“We’re going to need to see your birth certificate,” the manager said, making a notation on my employment application, “But you’re hired. Show up a 10 a.m. on Thursday for training.”

I was too young and dumb to realize he was calling my bluff. I had to be 16 to take the job and I could barely pass for 14 (which I wouldn’t be for a another month). Yet instead of pointing out that I was lying about my age (which, obviously, I was), he figured he’d mark me down in the hired column and assume I’d be one of the dozen new people to not show up for the first day of work.

But I did show up, because I had nothing better to do. I was spending the summer with relatives in Houston, and to get me out of the house my aunt suggested I apply at McDonald’s. A new franchise had just opened and was hiring almost anyone who applied. Fast-food outlets have a high worker turnover and new stores have any higher rates of attrition.The hiring manager knew he’d need to hire at least three times as many people as the store would have employees.

And that’s how I got my first factory job.

Five years later I would work a more traditional factory job (making emergency brakes in Moberly, Missouri), but McDonald’s was itself a factory, a place where “workers manufacture goods or operate machines processing one product into another.” That’s not how we think about the fast food restaurant industry, though. We consider them “service” jobs because of the direct engagement with customers, and because we tend to think of “manufacturing” as high-paying jobs that create durable goods.

But the line between traditional assembly line-type factories and food service factories is increasingly blurry. A prime example is Zume Pizza, a California delivery-only pizza chain that provides “healthy, artisan pizza to your doorstep in 15 minutes (or less).” Zume employs 50 people: 32 low-skilled employees working in either the kitchen or as delivery drivers and 18 others in executive, management or engineering roles. But they also employ several robots to work alongside the humans.

“We’re a co-bot situation,” says Julia Collins, the company’s co-founder and co-CEO. “There are humans and robots collaborating to make better food, to make more fulfilling jobs and to make a more stable working environment for the folks that are working with us.”

The bots cost between $25,000 and $35,000 each, but the investment will quickly pay off, Collins told MSNBC: “That cost is a lot lower, as you can imagine, than the salary of a human being with benefits.”

Zume is located in Mountain View, California, where the current minimum wage is $10.30 an hour and will be rising to $15 by 2018. Assuming two employees work 20 hour a week at $10.30 an hour, Zume could replace them with a robot and pay off the initial costs in just over a year. Once the minimum wage increases, though, it would take only about 10 months to recoup the costs of replacing a worker with a robot. (And that’s not counting other costs to the employer, like Social Security taxes.)

In 1983, the fast food factory I worked for hired more than 60 people—almost all low-skilled workers—for just one franchise. But in the near future, when co-bot arrangements become more common, the number of people needed to run a McDonald’s could drop to less than half a dozen.

There’s not a lot we could do to change the rise of the robots in the service sector.
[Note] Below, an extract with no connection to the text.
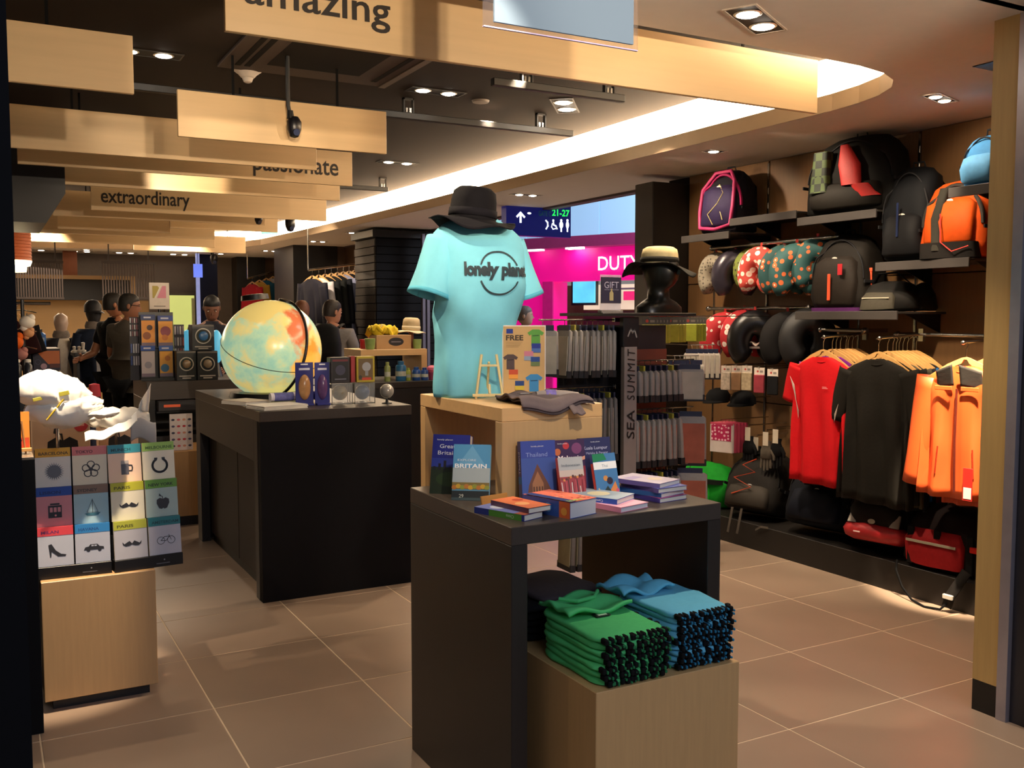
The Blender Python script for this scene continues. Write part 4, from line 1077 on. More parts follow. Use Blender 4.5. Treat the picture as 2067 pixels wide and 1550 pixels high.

And we probably shouldn’t want to since the benefits will be widely shared. But the artificial increases in the wages for low-skilled workers (through $15 minimum wage laws) are causing the transition to occur faster than we can keep pace.

Many low-skilled workers need those types of fast food factory jobs to learn basic work skills that are transferrable to other industries. But the co-bots will soon be reducing the numbers of jobs available for them, especially those with the lowest skills.

Allowing the free market determine the price of labor won’t solve the problem. But it would allow for a smoother transition and give low-skilled workers time to adjust. While we may not be worried about the co-bots coming to take our own jobs or those of our coworkers, we should be concerned enough about the poor and unskilled to buy them some time by letting the market set their wages.